> [TO DO]: Output the data word for word, dropping every image.

> [SUPPLIED DATA]:
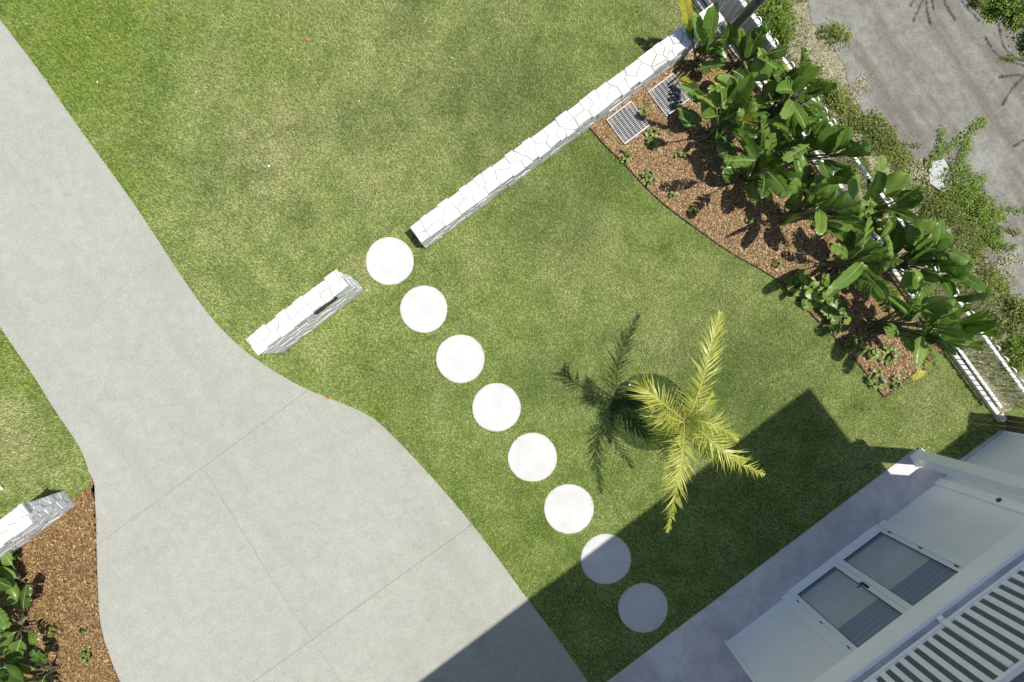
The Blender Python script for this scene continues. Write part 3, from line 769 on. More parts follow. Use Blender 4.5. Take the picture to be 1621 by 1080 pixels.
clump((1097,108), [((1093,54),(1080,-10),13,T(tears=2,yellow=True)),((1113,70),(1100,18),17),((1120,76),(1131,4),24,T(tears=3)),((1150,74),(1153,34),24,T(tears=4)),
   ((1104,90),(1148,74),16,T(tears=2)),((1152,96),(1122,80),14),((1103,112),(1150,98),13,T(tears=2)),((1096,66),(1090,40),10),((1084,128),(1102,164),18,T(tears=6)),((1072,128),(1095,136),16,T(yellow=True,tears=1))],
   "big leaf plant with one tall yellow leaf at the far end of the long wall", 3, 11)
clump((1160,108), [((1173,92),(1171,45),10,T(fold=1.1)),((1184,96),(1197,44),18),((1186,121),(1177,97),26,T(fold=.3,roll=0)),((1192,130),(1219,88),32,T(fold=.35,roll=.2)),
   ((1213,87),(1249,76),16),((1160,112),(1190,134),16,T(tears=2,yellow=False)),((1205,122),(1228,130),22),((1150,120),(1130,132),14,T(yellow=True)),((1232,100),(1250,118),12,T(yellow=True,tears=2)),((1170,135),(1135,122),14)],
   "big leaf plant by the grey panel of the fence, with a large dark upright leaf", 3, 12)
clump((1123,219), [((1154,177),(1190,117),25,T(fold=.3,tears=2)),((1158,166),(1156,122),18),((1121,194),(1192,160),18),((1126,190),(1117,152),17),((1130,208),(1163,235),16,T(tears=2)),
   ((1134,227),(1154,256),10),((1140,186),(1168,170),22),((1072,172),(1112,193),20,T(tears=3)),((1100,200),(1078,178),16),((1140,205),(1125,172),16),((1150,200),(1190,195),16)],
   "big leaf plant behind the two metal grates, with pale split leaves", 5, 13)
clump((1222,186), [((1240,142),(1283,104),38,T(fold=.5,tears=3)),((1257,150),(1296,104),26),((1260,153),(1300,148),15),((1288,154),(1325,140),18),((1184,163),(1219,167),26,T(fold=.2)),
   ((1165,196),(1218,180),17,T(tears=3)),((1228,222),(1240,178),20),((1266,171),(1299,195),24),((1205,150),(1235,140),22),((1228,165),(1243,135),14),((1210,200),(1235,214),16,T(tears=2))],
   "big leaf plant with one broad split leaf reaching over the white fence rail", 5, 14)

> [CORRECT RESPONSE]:
The Blender Python script for this scene continues. Write part 3, from line 769 on. More parts follow. Use Blender 4.5. Take the picture to be 1621 by 1080 pixels.
clump((1097,108), [((1093,54),(1080,-10),13,T(tears=2,yellow=True)),((1113,70),(1100,18),17),((1120,76),(1131,4),24,T(tears=3)),((1150,74),(1153,34),24,T(tears=4)),
   ((1104,90),(1148,74),16,T(tears=2)),((1152,96),(1122,80),14),((1103,112),(1150,98),13,T(tears=2)),((1096,66),(1090,40),10),((1084,128),(1102,164),18,T(tears=6)),((1072,128),(1095,136),16,T(yellow=True,tears=1))],
   "big leaf plant with one tall yellow leaf at the far end of the long wall", 3, 11)
clump((1160,108), [((1173,92),(1171,45),10,T(fold=1.1)),((1184,96),(1197,44),18),((1186,121),(1177,97),26,T(fold=.3,roll=0)),((1192,130),(1219,88),32,T(fold=.35,roll=.2)),
   ((1213,87),(1249,76),16),((1160,112),(1190,134),16,T(tears=2,yellow=False)),((1205,122),(1228,130),22),((1150,120),(1130,132),14,T(yellow=True)),((1232,100),(1250,118),12,T(yellow=True,tears=2)),((1170,135),(1135,122),14)],
   "big leaf plant by the grey panel of the fence, with a large dark upright leaf", 3, 12)
clump((1123,219), [((1154,177),(1190,117),25,T(fold=.3,tears=2)),((1158,166),(1156,122),18),((1121,194),(1192,160),18),((1126,190),(1117,152),17),((1130,208),(1163,235),16,T(tears=2)),
   ((1134,227),(1154,256),10),((1140,186),(1168,170),22),((1072,172),(1112,193),20,T(tears=3)),((1100,200),(1078,178),16),((1140,205),(1125,172),16),((1150,200),(1190,195),16)],
   "big leaf plant behind the two metal grates, with pale split leaves", 5, 13)
clump((1222,186), [((1240,142),(1283,104),38,T(fold=.5,tears=3)),((1257,150),(1296,104),26),((1260,153),(1300,148),15),((1288,154),(1325,140),18),((1184,163),(1219,167),26,T(fold=.2)),
   ((1165,196),(1218,180),17,T(tears=3)),((1228,222),(1240,178),20),((1266,171),(1299,195),24),((1205,150),(1235,140),22),((1228,165),(1243,135),14),((1210,200),(1235,214),16,T(tears=2))],
   "big leaf plant with one broad split leaf reaching over the white fence rail", 5, 14)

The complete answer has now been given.